Click on the title for an article about the abandonment of belief in Hell among the Scottish clergy. This shift is hardly surprising. It stems first of all from the abandonment of the consensus of the Fathers and the Doctors that most people go to Hell. This truth, rather bluntly asserted by Our Lord, requires us to ask some hard questions about the nature of subjective redemption. Freed of this obligation it becomes very easy to forget the infinite weight of sin and the gratuity of beatitude and start handing out glory on God's behalf. It will be a terrible shame for everyone when these theological cheques bounce on the last day. This stuff about the 'abolition of
limbo' is beginning to become irritating. We need a modern Augustine to knock a few heads together. Without limbo the Church becomes an engine of damnation stripping people of the invincible ignorance without which most people would have enjoyed a moral certainty of salvation. Or, at the very least, it means that the best way of saving the human race is to kill them all as infants until the number of the elect is made up. It is true that the doctrine of limbo is a theological opinion, but the only alternative is to suppose that unbaptised infants would suffer positive torment because the fact that you can be damned for original sin alone is defined by Florence "the souls of those who depart this life in actual mortal sin, or in original sin alone, go down straightaway to hell to be punished, but with unequal pains." Equally, the 'hell may be empty' stuff is flagrantly contrary to scripture and the magisterium.

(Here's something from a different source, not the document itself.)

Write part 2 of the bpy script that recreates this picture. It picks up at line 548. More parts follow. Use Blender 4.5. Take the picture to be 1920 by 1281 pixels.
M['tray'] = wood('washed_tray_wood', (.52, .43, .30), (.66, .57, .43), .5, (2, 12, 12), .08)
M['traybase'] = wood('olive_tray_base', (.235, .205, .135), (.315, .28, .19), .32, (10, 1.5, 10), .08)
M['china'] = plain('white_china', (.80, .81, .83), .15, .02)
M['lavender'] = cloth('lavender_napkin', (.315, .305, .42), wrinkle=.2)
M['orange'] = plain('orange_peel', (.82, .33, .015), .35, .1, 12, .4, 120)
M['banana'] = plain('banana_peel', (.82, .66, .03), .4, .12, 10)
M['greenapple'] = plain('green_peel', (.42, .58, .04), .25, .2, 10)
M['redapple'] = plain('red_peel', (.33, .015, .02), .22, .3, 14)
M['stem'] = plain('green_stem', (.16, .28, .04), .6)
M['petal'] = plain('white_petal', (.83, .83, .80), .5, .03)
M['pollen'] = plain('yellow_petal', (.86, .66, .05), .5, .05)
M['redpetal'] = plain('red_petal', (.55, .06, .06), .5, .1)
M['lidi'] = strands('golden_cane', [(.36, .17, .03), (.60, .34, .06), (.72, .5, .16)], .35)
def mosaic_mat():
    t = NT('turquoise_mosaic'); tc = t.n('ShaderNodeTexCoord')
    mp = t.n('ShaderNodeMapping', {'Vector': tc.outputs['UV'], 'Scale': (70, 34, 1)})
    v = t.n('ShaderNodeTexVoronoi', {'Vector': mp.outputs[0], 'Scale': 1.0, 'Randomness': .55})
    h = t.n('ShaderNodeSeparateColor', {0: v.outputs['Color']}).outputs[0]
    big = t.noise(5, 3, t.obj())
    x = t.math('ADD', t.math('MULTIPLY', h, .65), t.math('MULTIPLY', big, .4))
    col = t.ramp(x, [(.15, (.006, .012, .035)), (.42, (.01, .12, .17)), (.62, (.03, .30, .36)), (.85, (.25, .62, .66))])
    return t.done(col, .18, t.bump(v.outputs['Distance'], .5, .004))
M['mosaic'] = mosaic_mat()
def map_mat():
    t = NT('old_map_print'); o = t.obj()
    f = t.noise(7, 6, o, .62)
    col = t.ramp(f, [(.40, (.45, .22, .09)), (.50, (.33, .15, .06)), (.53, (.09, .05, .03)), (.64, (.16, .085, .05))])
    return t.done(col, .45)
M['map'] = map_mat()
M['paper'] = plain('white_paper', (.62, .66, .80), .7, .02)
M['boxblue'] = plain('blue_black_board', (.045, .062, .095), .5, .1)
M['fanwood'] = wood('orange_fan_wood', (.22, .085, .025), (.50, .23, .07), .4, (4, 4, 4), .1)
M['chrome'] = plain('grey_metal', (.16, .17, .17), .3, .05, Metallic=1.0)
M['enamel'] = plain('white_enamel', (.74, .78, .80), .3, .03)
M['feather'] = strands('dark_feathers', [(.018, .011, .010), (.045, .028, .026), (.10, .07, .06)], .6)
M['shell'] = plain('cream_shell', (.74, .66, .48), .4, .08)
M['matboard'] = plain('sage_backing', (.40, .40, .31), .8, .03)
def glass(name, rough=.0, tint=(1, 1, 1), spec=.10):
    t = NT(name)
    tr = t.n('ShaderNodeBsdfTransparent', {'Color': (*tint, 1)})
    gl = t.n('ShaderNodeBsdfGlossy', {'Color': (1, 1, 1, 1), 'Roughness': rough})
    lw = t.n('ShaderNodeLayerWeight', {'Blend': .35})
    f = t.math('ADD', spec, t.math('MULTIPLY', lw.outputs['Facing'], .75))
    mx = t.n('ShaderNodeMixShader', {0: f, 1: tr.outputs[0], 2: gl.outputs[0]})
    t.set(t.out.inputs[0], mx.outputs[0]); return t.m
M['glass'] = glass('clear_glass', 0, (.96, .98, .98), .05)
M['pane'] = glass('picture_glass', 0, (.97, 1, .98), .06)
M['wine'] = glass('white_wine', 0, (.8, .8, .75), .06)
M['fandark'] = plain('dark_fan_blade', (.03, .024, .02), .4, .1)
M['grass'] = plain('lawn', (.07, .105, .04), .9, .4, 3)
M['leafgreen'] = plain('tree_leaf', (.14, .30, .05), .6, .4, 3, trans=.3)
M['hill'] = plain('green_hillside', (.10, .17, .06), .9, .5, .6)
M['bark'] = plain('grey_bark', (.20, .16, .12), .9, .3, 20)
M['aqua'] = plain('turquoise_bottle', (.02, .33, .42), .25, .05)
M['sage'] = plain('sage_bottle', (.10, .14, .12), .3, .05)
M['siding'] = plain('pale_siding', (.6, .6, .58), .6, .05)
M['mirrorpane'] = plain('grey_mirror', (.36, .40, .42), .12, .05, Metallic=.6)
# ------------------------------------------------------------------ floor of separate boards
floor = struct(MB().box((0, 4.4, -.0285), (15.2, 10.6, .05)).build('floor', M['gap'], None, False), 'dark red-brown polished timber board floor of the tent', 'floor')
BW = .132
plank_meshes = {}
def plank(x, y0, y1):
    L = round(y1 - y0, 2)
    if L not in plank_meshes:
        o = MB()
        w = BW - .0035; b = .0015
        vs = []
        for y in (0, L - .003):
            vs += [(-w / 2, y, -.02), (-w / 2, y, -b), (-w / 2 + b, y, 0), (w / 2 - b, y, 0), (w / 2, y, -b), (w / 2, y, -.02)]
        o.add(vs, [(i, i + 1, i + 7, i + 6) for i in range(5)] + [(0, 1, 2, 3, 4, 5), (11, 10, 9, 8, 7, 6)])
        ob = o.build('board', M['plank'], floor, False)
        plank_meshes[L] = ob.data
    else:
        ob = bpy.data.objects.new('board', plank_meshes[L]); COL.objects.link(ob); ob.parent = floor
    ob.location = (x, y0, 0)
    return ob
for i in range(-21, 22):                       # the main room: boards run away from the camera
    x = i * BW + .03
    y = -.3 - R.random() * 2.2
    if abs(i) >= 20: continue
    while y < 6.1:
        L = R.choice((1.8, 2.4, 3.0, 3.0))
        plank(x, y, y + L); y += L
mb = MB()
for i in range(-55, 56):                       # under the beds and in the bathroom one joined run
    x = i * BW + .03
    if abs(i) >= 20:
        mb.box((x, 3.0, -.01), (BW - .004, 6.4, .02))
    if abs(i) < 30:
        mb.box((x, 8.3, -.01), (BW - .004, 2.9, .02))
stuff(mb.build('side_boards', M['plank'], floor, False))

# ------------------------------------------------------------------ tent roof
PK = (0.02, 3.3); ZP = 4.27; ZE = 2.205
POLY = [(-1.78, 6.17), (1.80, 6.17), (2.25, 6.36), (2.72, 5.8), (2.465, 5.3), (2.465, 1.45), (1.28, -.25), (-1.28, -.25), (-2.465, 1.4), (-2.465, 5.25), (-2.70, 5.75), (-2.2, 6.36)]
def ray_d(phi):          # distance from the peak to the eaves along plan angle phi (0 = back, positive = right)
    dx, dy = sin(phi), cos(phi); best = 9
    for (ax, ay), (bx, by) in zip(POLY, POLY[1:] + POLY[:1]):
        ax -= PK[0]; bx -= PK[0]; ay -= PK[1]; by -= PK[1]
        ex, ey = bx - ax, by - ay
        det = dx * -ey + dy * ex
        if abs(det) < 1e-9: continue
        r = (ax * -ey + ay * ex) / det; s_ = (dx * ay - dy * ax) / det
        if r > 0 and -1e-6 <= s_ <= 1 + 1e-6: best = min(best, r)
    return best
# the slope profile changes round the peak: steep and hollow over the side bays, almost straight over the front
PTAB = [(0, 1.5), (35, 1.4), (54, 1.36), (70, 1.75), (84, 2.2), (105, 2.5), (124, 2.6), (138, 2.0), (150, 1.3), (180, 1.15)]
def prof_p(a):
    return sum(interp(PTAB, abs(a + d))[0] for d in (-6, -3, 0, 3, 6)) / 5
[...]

Sodom and Gomor'rah and the surrounding cities, which likewise acted immorally and indulged in unnatural lust, serve as an example by undergoing a punishment of eternal fire. Jude 1:7
The additional words 'for you and for many', are taken, some from Matthew, some from Luke, but were joined together by the Catholic Church under the guidance of the Spirit of God. They serve to declare the fruit and advantage of His Passion. For if we look to its value, we must confess that the Redeemer shed His blood for the salvation of all; but if we look to the fruit which mankind have received from it, we shall easily find that it pertains not unto all, but to many of the human race. Roman Catechism
And some one said to him, "Lord, will those who are saved be few?" And he said to them, "Strive to enter by the narrow door; for many, I tell you, will seek to enter and will not be able. When once the householder has risen up and shut the door, you will begin to stand outside and to knock at the door, saying, `Lord, open to us.' He will answer you, `I do not know where you come from.' Then you will begin to say, `We ate and drank in your presence, and you taught in our streets.' But he will say, `I tell you, I do not know where you come from; depart from me, all you workers of iniquity!' There you will weep and gnash your teeth, when you see Abraham and Isaac and Jacob and all the prophets in the kingdom of God and you yourselves thrust out. And men will come from east and west, and from north and south, and sit at table in the kingdom of God. And behold, some are last who will be first, and some are first who will be last".
Luke 13.22-30.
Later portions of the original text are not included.